## START Material supplied

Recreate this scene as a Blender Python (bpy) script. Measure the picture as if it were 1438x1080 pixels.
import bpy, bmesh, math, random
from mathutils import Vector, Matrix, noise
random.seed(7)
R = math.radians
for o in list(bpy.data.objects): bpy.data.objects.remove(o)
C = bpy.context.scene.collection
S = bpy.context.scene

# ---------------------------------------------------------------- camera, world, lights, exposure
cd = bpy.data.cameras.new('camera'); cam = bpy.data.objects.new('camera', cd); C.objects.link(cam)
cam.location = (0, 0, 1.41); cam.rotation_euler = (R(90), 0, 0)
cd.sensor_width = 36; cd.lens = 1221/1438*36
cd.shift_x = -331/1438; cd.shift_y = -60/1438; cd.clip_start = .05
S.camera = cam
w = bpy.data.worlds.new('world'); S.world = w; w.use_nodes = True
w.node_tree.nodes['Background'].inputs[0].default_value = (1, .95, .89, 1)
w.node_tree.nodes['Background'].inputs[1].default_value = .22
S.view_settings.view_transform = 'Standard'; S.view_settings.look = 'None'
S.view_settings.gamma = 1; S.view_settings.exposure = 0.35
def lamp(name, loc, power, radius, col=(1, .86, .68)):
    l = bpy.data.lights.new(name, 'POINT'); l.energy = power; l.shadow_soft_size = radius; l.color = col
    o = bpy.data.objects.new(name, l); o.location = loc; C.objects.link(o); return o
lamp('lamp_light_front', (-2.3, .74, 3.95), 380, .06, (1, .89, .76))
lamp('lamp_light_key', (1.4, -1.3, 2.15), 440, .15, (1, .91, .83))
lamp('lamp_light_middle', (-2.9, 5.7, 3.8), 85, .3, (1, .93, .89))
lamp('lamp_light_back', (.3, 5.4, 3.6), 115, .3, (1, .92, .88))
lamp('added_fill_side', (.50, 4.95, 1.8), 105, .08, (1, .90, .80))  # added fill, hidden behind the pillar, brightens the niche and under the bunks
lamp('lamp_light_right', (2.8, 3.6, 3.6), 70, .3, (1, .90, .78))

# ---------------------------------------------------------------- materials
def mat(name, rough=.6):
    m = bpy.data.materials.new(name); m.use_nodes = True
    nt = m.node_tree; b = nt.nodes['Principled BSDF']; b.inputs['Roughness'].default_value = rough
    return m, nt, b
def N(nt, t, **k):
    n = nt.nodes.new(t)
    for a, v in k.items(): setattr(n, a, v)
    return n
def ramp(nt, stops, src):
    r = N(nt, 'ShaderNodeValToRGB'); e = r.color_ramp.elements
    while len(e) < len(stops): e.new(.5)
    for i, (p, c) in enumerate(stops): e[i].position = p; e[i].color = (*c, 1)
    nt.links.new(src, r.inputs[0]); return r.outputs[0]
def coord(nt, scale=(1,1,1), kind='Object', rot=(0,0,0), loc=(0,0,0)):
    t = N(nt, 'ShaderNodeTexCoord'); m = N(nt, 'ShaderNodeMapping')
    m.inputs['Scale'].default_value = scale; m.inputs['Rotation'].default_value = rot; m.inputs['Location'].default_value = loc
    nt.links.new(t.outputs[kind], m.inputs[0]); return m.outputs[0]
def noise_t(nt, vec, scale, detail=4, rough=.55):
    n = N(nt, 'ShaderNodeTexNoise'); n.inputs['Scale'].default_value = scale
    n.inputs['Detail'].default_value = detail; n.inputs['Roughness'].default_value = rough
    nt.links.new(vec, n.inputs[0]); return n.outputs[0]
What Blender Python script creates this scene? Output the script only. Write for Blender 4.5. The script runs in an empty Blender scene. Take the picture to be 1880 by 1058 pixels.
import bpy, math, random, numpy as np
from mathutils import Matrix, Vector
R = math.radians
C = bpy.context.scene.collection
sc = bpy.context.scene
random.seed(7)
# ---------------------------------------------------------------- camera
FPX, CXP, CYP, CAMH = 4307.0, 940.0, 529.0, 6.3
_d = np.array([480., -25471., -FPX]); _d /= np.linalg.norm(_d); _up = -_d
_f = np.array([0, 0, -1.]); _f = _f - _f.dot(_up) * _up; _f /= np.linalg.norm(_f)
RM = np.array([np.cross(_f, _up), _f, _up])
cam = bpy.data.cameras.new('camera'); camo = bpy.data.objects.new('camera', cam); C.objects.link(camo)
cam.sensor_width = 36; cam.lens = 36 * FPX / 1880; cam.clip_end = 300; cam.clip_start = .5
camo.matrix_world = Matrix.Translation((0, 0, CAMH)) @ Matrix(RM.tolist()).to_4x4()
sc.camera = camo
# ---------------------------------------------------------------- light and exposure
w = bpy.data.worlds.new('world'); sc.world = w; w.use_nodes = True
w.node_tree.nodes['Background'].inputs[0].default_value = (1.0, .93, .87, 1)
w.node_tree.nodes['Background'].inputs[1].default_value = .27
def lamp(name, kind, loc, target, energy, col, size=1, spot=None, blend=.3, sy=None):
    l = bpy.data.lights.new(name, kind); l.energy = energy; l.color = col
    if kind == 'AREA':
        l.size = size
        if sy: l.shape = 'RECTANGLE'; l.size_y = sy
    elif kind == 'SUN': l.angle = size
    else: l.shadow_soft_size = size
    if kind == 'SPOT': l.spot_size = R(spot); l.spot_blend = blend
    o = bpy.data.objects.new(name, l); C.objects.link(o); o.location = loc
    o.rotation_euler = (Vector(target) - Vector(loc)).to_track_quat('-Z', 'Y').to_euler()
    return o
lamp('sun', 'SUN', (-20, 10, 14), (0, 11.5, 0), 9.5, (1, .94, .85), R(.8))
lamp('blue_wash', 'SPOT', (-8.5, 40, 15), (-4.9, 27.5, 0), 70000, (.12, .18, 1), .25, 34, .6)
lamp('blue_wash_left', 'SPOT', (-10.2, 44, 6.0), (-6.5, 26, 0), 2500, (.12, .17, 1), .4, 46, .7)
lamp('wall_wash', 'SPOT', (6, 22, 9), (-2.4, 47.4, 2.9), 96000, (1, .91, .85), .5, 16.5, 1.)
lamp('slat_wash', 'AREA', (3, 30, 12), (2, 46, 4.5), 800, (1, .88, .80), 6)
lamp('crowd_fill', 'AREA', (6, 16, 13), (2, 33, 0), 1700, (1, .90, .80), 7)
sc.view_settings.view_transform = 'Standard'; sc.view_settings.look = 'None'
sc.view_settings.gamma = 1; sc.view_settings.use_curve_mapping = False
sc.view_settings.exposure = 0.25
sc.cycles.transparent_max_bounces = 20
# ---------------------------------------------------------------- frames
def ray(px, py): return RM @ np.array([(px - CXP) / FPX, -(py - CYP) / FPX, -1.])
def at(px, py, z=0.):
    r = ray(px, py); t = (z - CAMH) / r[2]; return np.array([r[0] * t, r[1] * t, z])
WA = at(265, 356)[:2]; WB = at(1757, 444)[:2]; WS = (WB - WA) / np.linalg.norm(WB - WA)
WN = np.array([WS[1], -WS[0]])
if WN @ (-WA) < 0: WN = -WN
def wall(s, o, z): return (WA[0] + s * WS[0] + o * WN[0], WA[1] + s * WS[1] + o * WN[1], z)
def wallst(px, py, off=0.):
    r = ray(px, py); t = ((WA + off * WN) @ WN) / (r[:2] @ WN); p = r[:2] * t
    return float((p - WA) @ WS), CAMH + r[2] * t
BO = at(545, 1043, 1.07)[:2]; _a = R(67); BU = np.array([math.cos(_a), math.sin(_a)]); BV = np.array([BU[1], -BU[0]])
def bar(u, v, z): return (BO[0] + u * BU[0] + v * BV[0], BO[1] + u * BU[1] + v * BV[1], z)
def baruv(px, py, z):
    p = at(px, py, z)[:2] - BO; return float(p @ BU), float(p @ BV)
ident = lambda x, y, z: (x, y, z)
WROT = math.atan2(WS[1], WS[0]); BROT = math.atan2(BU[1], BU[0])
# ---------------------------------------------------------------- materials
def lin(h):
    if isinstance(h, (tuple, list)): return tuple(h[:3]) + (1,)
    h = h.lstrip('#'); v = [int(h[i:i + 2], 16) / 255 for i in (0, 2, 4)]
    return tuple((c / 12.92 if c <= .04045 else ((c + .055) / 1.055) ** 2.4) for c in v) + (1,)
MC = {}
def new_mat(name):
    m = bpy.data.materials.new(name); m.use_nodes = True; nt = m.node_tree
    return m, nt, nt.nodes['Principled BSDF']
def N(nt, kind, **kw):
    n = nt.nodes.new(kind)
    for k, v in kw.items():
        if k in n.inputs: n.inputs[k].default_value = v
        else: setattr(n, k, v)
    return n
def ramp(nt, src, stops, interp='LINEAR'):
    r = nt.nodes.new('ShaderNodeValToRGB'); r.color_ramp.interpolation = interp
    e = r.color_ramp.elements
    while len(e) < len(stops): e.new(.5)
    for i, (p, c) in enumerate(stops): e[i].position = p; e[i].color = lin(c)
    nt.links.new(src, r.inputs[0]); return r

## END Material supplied

● **Your objective**
Starting with the first line of the records, repeat every line up to and including the one containing "S = bpy.context.scene", and nothing else.

● **Written solution**
Recreate this scene as a Blender Python (bpy) script. Measure the picture as if it were 1438x1080 pixels.
import bpy, bmesh, math, random
from mathutils import Vector, Matrix, noise
random.seed(7)
R = math.radians
for o in list(bpy.data.objects): bpy.data.objects.remove(o)
C = bpy.context.scene.collection
S = bpy.context.scene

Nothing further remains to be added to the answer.